The Major-General and Brigade Major arrived in this country and the Battalion was to expect a visit from them the following day. We were to know whether the plan made by the Brigade Commanders of the 24th and 201 Guards Brigade would be accepted.

0945 Battalion paraded under the Adjutant in the town square.

Forty-five ORs were sent on leave to Salerno.

18th March 1944

The battalion played a football match against 105th Light AA Regiment at Castellamare. Result Battalion 0 AA XI 2.

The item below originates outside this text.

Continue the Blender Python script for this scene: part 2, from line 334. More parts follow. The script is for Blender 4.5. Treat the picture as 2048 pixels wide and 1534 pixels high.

1800 A further conference was held in Battalion HQ, the two Brigade Commanders were present. It was decided that the battalion could take home 100 ORs approximately and the remaining 200 ORs would go to the IRTD as reinforcements.

19th March 1944

1015 A Drumhead service was held in the cinema.

21st March 1944

The Concert Orchestra of the Irish Guards gave the Battalion a concert in the afternoon and the swing section of the same orchestra gave a session in the canteen for an hour.

22nd March 1944

Vesuvius, which had been erupting for some days, was becoming dangerous to the surrounding villages and huge clouds of ashes were being blown all over the country. Fortunately, the wind was not in our direction.

23rd March 1944

The wind began to change and the clouds began roll over our billets and the filthy dust and ash came down on top of us. By the 24th the dust was an inch deep.

24th March 1944

The Eighth Army Commander was intending to pay a visit but either owing to the volcano or the weather he was unable to come.

29th March 1944

This was another sad day for the battalion. Another draft of officers and men were sent to IRTD leaving only eight officers and 118 ORs of the Battalion.

Three subaltern officers from the Scots Guards to do duty with the Battalion till the time of departure.

30th March 1944

Forty-eight Coldstreamers arrived from the IRTD to duty with the battalion but also go home with the battalion as they had all been overseas for nearly five years.